As mouths move and voices stir, I wonder how blood can flow so differently. What rapt endeavor chose a single divergent path amongst the throng? Is it the location of ears upon varying heads that cause completely different brain patterns? Like a fine wine, does age and complexity matter?

I sit uncomfortable, listening. Digesting. Utterly and completely bewildered. Devaluing the academic surplus of diploma after diploma, and chastising my own ego for even pondering such ludicrousness. Perhaps such differences are merely the rudimentary reassurances that life will continue. How ironic that my own will not.

Could I? Would I? Might I dare to breed? Rather I run screaming into the hills, and thank my good fortune for a vast ineptitude of obedience and fertility. Rather I rot alone than succumb to the mindless drivel that continues to flood a far too familiar space, demanding I concede spark for stunted awareness and altered communication. Rather I fade from the Polaroid far too defined.

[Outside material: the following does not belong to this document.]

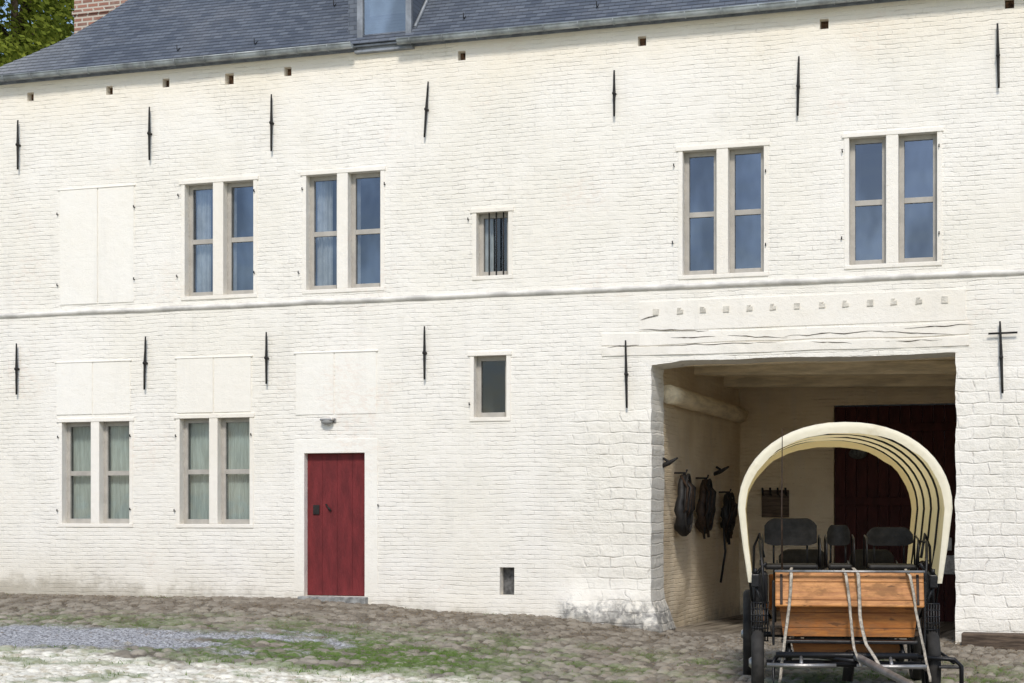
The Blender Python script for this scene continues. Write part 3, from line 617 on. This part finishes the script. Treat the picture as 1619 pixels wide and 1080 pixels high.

I smile, humored, informed my value is beyond the heights I refuse to scale. My lips quirk at dating advice that turns my stomach to even contemplate. I agree, most expectedly, that I'm a rather droll and unexciting person. My soul and well-being is prayed for. Might a god place his hand upon me in influence and esteem. My eyes twinkle at such a thought, for such an entity would surely find themselves elated by my presence. I keep it to myself. Needing to explain one's humor ruins the joy.

Off I go. Another congruence survived. Could it be this nightmare is never to be awakened from?

Written July 14, 2026. © 2026 AnOublietteofThought.